Die Trag­weite der Situa­tion ist im Land zu spüren. In fast allen Kneipen und Restau­rants soll es Public Viewing geben. Und auch die Mann­schaft über­lässt vor der großen Chance nichts dem Zufall. Zum ersten Mal in ihrer Län­der­spiel­ge­schichte trai­nieren die Luxem­burger unter Aus­schluss der Öffent­lich­keit. Beim großen Show­down bauen die Fans auf ihren Top­tor­jäger Danel Sinani. Der stürmt nor­ma­ler­weise für den luxem­bur­gi­schen Erst­li­gisten F91 Düdelingen, der sich im Sommer als erstes luxem­bur­gi­sches Team aller Zeiten für die Europa League qua­li­fi­zierte. Im ent­schei­denden Spiel schoss Sinani zwei Tore.
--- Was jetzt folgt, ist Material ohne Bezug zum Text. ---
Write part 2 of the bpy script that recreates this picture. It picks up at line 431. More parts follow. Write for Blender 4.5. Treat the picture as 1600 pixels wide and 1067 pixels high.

Der 21-jäh­rige kennt sich also bes­tens mit dem Druck aus, den ein bevor­ste­hendes Fuß­ball­wunder in Luxem­burg aus­lösen kann.

Fest steht, dass ein Neu­ling an der nächsten Euro­pa­meis­ter­schaft teil­nehmen wird. Im März 2020 spielen die vier Grup­pen­sieger der vierten Liga um das letzte EM-Ticket. Für die kleinen Nationen wird die Nations League durch ihre orga­ni­sierten Spiele daher nicht nur zur sicheren Ein­nah­me­quelle, son­dern zur großen Chance, die Welt auf sich auf­merksam zu machen.